Fake Amazon Extended Warranty Scam
Fraudsters impersonate Amazon to cold-call or email customers with offers to purchase or renew an 'Amazon Extended Warranty' for electronics — collecting upfront fees and card numbers for protection that does not exist.
Part of: Fake Extended Warranty Scams
Last reviewed: 8 June 2026
Amazon sells certain protection plans through its 'Asurion' partnership for eligible devices, but scammers exploit general consumer familiarity with the brand to sell entirely fictitious warranty products. The calls typically target people who recently bought a television, laptop, or appliance.
Victims are told their item's manufacturer warranty is about to expire and that Amazon is offering a discounted extended plan. The caller may already know the type of product purchased, making the offer feel personalised. In reality, the caller harvested this information from data broker databases or a previous data breach.
Once the victim pays — often by credit card or gift card — the fraudulent warranty certificate arrives (if at all) as a PDF with no backing insurer and a disconnected phone number. When the victim later tries to make a claim, the company is untraceable.
How this scam works on the Amazon brand
Calls typically come from spoofed US numbers that display 'Amazon' in the caller ID. The agent asks for the make and model of recently purchased devices 'to check warranty status' and then presents an urgent limited-time offer at a price well below what a legitimate retailer plan would cost.
Some scammers run this via email, sending a message that looks like an official Amazon order email with a line item for an 'Extended Protection Plan renewal'. A clickable 'Manage Plan' button leads to a payment page on a lookalike domain.

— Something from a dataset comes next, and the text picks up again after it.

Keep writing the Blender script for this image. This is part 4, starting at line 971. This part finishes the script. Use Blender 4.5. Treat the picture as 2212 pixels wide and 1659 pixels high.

A third variant targets buyers who purchased a product that genuinely comes with an optional Amazon protection plan — the scammer monitors public review data or marketplace listings to identify recently activated devices, then cold-contacts the registered buyer.
Common red flags
- Unsolicited call or email about an Amazon warranty you do not recall purchasing
- Caller requests payment by gift card, wire transfer, or cryptocurrency instead of a normal card payment through your Amazon account
- The offer expires in hours and the agent pushes you not to log in to your Amazon account to verify
- Caller already knows your device type but asks for the serial number, which they then claim to 'register' — this harvests the serial for future fraud
- The policy document shows an insurer name that returns no legitimate results online
- Any mention of Amazon warranty business should be verifiable inside your Amazon account under 'Your Protection Plans'
How to protect yourself
- Log in to amazon.com and check 'Your Protection Plans' under your account to see any genuine plans already attached to your orders
- Never pay for any warranty product via gift card; legitimate merchants do not request this
- If you receive a suspicious call, hang up and call Amazon's published customer service number from amazon.com/contact-us
- Research any warranty company name in your state's department of insurance database before purchasing
- Place your number on the national Do Not Call Registry at donotcall.gov to reduce cold-call volume
- If you paid by credit card, dispute the charge immediately with your card issuer
How to report it
- Forward phishing emails to [email protected]
- Report the call or email to the FTC at reportfraud.ftc.gov
- File a complaint with the FCC at consumercomplaints.fcc.gov if the call involved spoofed caller ID
- If gift cards were involved, report to the card issuer's fraud line and keep the physical card as evidence
Frequently asked questions
Does Amazon offer its own extended warranties?
Amazon sells protection plans through an Asurion partnership on eligible products, but these are purchased at the time of buying the item on amazon.com — not via unsolicited calls or emails afterwards.
Can the caller ID showing 'Amazon' be trusted?
No. Caller ID spoofing is cheap and easy. A displayed name of 'Amazon' provides no authentication; always hang up and call back via the number on amazon.com.
I paid by gift card and now cannot reach the company — what do I do?
Report to the FTC and the gift card issuer immediately. Unfortunately gift card payments are rarely recoverable, but the FTC can investigate and may help in egregious cases.